A las cuatro de la tarde, después de descansar un poco y de jugar en la nieve utilizando plásticos como improvisados trineos, iniciamos el regreso. Recuerdo que, muy extenuados, cenamos en San Esteban de Valdueza, y que llegamos a Ponferrada a las once de la noche, ya con la inquietud de nuestras familias sobrevolando la hora y el frío.

Habíamos visto muchos encantos de la naturaleza y el invierno. En mi caso, la vivencia que más me impactó de aquella jornada no fue la grandiosa geología del Bierzo más sagrado. Lo que más quedó en mí fue el anciano que era entonces el único habitante de la aldea de San Adrián de Valdueza. En la vertiente Este de un monte donde se asienta otra aldea, Santa Lucía, que ya estaba deshabitada por aquel tiempo, hace casi medio siglo. Como también lo estaba Ferradillo, no muy lejos de allí.

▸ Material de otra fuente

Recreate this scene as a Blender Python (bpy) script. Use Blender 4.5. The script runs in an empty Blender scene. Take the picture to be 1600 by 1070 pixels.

Ver a aquel anciano recortado en la pendiente, verle trabajar con sencillez y firmeza su pequeña huerta, fue pura emoción y también misterio. No podíamos imaginar entonces que aquel viejo era uno de los precursores de muchas otras personas, hombres y mujeres, que han sido los últimos o penúltimos habitantes de tantas aldeas leonesas, particularmente bercianas. Tierras de vida sepultadas bajo la maleza y el tiempo. Pero solo ahora, cuando ya vamos teniendo cierta edad, nos damos cuenta, con más fuerza, de la inmensa tristeza que ha de albergar quien perdió su aldea y su mundo. Una situación que en la juventud nos parecía borrosa ley de vida, y probablemente lo es; pero que ahora nos parece nítida ley de muerte. Y con todo, la vida sigue, como es natural, y con ella la provincia continúa su proceso de despoblación. Aunque perduren los héroes de la piedra, el aire y el agua. Y el fuego de su arraigo.